> [TASK TO CARRY OUT] Quote every line as written. Omit pictures.

::::

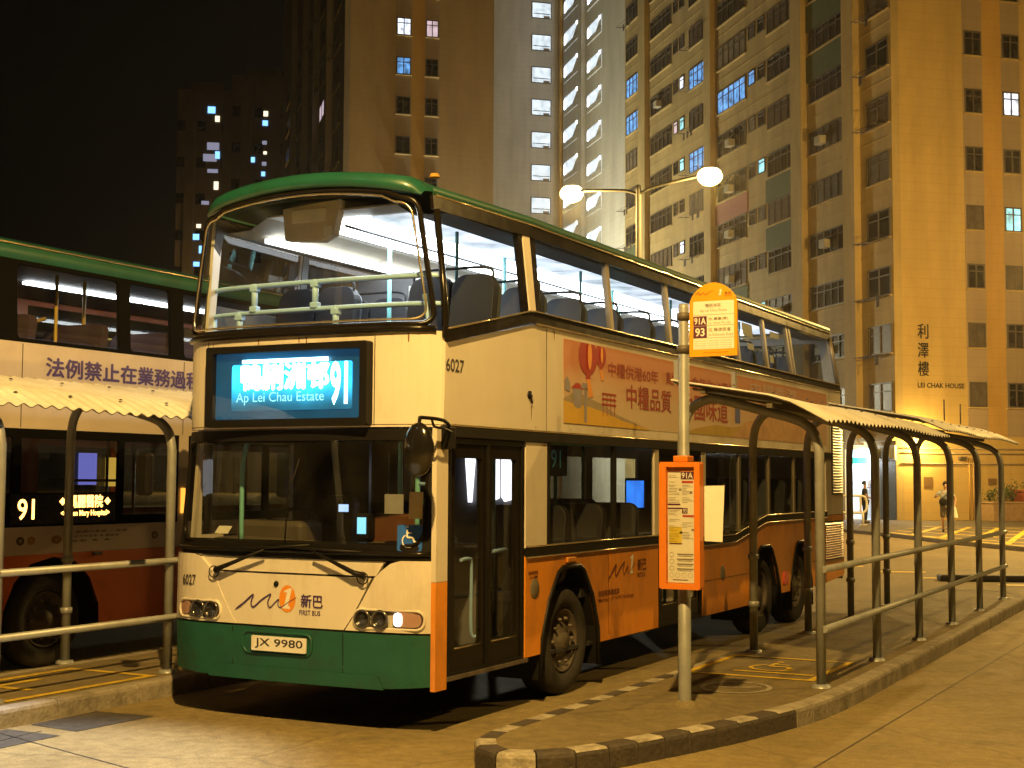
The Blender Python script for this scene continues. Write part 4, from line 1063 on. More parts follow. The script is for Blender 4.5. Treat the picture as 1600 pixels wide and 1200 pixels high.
GOLD = mat('printed gold hill', (0.56, 0.34, 0.04), 0.45, var=.1); REDP = mat('printed red lantern', (0.33, 0.022, 0.014), 0.42, var=.1); ORP = mat('printed orange glow', (0.70, 0.28, 0.05), 0.45)
GREYP = mat('printed grey roof', (0.24, 0.22, 0.26), 0.5); REDL = mat('printed red lettering', (0.28, 0.035, 0.02), 0.5); HILL2 = mat('printed brown hill', (0.30, 0.24, 0.16), 0.5); OCH = mat('printed ochre', (.38, .26, .05), .5); BLUEP = mat('printed blue', (.08, .10, .28), .5)
adshape([(2.29, 2.62), (2.55, 2.70), (2.75, 2.66), (3.1, 2.61), (3.5, 2.52), (4.2, 2.42), (4.2, 2.40), (2.29, 2.40)], HILL2, .0058)
adshape([(2.29, 2.60), (2.5, 2.58), (2.8, 2.57), (3.2, 2.53), (3.6, 2.47), (4.3, 2.41), (4.3, 2.402), (2.29, 2.402)], GOLD, .0066)
adshape([(5.3, 2.41), (5.7, 2.47), (6.3, 2.53), (6.9, 2.52), (7.4, 2.56), (7.4, 2.41)], OCH, .0058)
adshape([(6.9, 2.41), (7.4, 2.60), (8.4, 2.72), (9.4, 2.74), (10.2, 2.68), (10.9, 2.45), (10.9, 2.41)], mat('printed tan hill', (.42, .25, .13), .5, var=.25), .006)
adshape([(8.0, 2.74), (8.3, 2.80), (9.2, 2.88), (9.4, 2.95), (9.2, 2.99), (8.4, 2.90), (8.0, 2.86)], mat('printed brown wing', (.20, .10, .07), .5), .0072)
adshape(rect(7.02, 7.2, 2.58, 2.86), BLUEP, .0076)
for cy_, cz_, s_ in ((2.80, 3.03, 1.0), (3.09, 3.06, .62)):
    top_ = 3.148
    o_ = [(a, min(b, top_)) for a, b in ell(cy_, cz_, .20 * s_, .175 * s_, 24)]
    adshape(o_, REDP, .0074 + .001 * s_)
    adshape([(a, min(b, top_)) for a, b in ell(cy_ + .04 * s_, cz_ + .01, .045 * s_, .13 * s_, 18)], ORP, .0088 + .001 * s_)
    adshape([(cy_ - .05 * s_, cz_ - .17 * s_), (cy_ + .05 * s_, cz_ - .17 * s_), (cy_ + .055 * s_, cz_ - .21 * s_), (cy_ - .045 * s_, cz_ - .21 * s_)], REDP, .0092)
    adshape([(cy_ - .03 * s_, cz_ - .21 * s_), (cy_ + .05 * s_, cz_ - .21 * s_), (cy_ + .12 * s_, cz_ - .36 * s_), (cy_ + .02 * s_, cz_ - .38 * s_)], ORP, .0094)
adshape([(2.47, 2.72), (2.5, 2.56), (2.6, 2.54), (2.66, 2.56), (2.68, 2.72)], GREYP, .0074)
adshape([(2.44, 2.72), (2.71, 2.72), (2.62, 2.77), (2.54, 2.77)], REDP, .0078)
adshape(rect(2.72, 2.78, 2.42, 2.72), GREYP, .0074); adshape([(2.64, 2.73), (2.86, 2.73), (2.82, 2.78), (2.68, 2.78)], GREYP, .0080)
adshape([(2.30, 2.70), (2.42, 2.68), (2.42, 2.76), (2.36, 2.82), (2.30, 2.78)], GREYP, .0074)
for k in range(3): adshape(rect(3.12, 3.46, 2.60 + k * .05, 2.616 + k * .05), REDP, .0074)
for k in range(4): adshape(rect(3.14 + k * .09, 3.155 + k * .09, 2.50, 2.70), REDP, .0080)
mb = MB()
put_text(mb, '中糧供港60年', 3.27, 4.55, 2.885, 3.02, adp(.0062), .018)
put_text(mb, '點心小食伴你60周年', 4.78, 7.0, 2.90, 3.03, adp(.0062), .016)
put_text(mb, '中糧品質', 3.72, 4.92, 2.60, 2.83, adp(.0062), .022)
put_text(mb, '中國味道', 5.25, 6.75, 2.56, 2.84, adp(.0062), .022)
part('printed_lettering', mb, REDL, ad)
mb = MB(); put_text(mb, '中糧香港', 7.6, 9.6, 2.96, 3.11, adp(.0062), .012); part('printed_lettering', mb, mat('printed pale lettering', (.5, .36, .30), .5), ad)
for y_ in (1.95, 11.3): part('panel_seam', MB().box(1.249, 1.2525, y_, y_ + .004, 2.32, 3.2), BLACK)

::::

> [EXERCISE SOLUTION]
The Blender Python script for this scene continues. Write part 4, from line 1063 on. More parts follow. The script is for Blender 4.5. Treat the picture as 1600 pixels wide and 1200 pixels high.
GOLD = mat('printed gold hill', (0.56, 0.34, 0.04), 0.45, var=.1); REDP = mat('printed red lantern', (0.33, 0.022, 0.014), 0.42, var=.1); ORP = mat('printed orange glow', (0.70, 0.28, 0.05), 0.45)
GREYP = mat('printed grey roof', (0.24, 0.22, 0.26), 0.5); REDL = mat('printed red lettering', (0.28, 0.035, 0.02), 0.5); HILL2 = mat('printed brown hill', (0.30, 0.24, 0.16), 0.5); OCH = mat('printed ochre', (.38, .26, .05), .5); BLUEP = mat('printed blue', (.08, .10, .28), .5)
adshape([(2.29, 2.62), (2.55, 2.70), (2.75, 2.66), (3.1, 2.61), (3.5, 2.52), (4.2, 2.42), (4.2, 2.40), (2.29, 2.40)], HILL2, .0058)
adshape([(2.29, 2.60), (2.5, 2.58), (2.8, 2.57), (3.2, 2.53), (3.6, 2.47), (4.3, 2.41), (4.3, 2.402), (2.29, 2.402)], GOLD, .0066)
adshape([(5.3, 2.41), (5.7, 2.47), (6.3, 2.53), (6.9, 2.52), (7.4, 2.56), (7.4, 2.41)], OCH, .0058)
adshape([(6.9, 2.41), (7.4, 2.60), (8.4, 2.72), (9.4, 2.74), (10.2, 2.68), (10.9, 2.45), (10.9, 2.41)], mat('printed tan hill', (.42, .25, .13), .5, var=.25), .006)
adshape([(8.0, 2.74), (8.3, 2.80), (9.2, 2.88), (9.4, 2.95), (9.2, 2.99), (8.4, 2.90), (8.0, 2.86)], mat('printed brown wing', (.20, .10, .07), .5), .0072)
adshape(rect(7.02, 7.2, 2.58, 2.86), BLUEP, .0076)
for cy_, cz_, s_ in ((2.80, 3.03, 1.0), (3.09, 3.06, .62)):
    top_ = 3.148
    o_ = [(a, min(b, top_)) for a, b in ell(cy_, cz_, .20 * s_, .175 * s_, 24)]
    adshape(o_, REDP, .0074 + .001 * s_)
    adshape([(a, min(b, top_)) for a, b in ell(cy_ + .04 * s_, cz_ + .01, .045 * s_, .13 * s_, 18)], ORP, .0088 + .001 * s_)
    adshape([(cy_ - .05 * s_, cz_ - .17 * s_), (cy_ + .05 * s_, cz_ - .17 * s_), (cy_ + .055 * s_, cz_ - .21 * s_), (cy_ - .045 * s_, cz_ - .21 * s_)], REDP, .0092)
    adshape([(cy_ - .03 * s_, cz_ - .21 * s_), (cy_ + .05 * s_, cz_ - .21 * s_), (cy_ + .12 * s_, cz_ - .36 * s_), (cy_ + .02 * s_, cz_ - .38 * s_)], ORP, .0094)
adshape([(2.47, 2.72), (2.5, 2.56), (2.6, 2.54), (2.66, 2.56), (2.68, 2.72)], GREYP, .0074)
adshape([(2.44, 2.72), (2.71, 2.72), (2.62, 2.77), (2.54, 2.77)], REDP, .0078)
adshape(rect(2.72, 2.78, 2.42, 2.72), GREYP, .0074); adshape([(2.64, 2.73), (2.86, 2.73), (2.82, 2.78), (2.68, 2.78)], GREYP, .0080)
adshape([(2.30, 2.70), (2.42, 2.68), (2.42, 2.76), (2.36, 2.82), (2.30, 2.78)], GREYP, .0074)
for k in range(3): adshape(rect(3.12, 3.46, 2.60 + k * .05, 2.616 + k * .05), REDP, .0074)
for k in range(4): adshape(rect(3.14 + k * .09, 3.155 + k * .09, 2.50, 2.70), REDP, .0080)
mb = MB()
put_text(mb, '中糧供港60年', 3.27, 4.55, 2.885, 3.02, adp(.0062), .018)
put_text(mb, '點心小食伴你60周年', 4.78, 7.0, 2.90, 3.03, adp(.0062), .016)
put_text(mb, '中糧品質', 3.72, 4.92, 2.60, 2.83, adp(.0062), .022)
put_text(mb, '中國味道', 5.25, 6.75, 2.56, 2.84, adp(.0062), .022)
part('printed_lettering', mb, REDL, ad)
mb = MB(); put_text(mb, '中糧香港', 7.6, 9.6, 2.96, 3.11, adp(.0062), .012); part('printed_lettering', mb, mat('printed pale lettering', (.5, .36, .30), .5), ad)
for y_ in (1.95, 11.3): part('panel_seam', MB().box(1.249, 1.2525, y_, y_ + .004, 2.32, 3.2), BLACK)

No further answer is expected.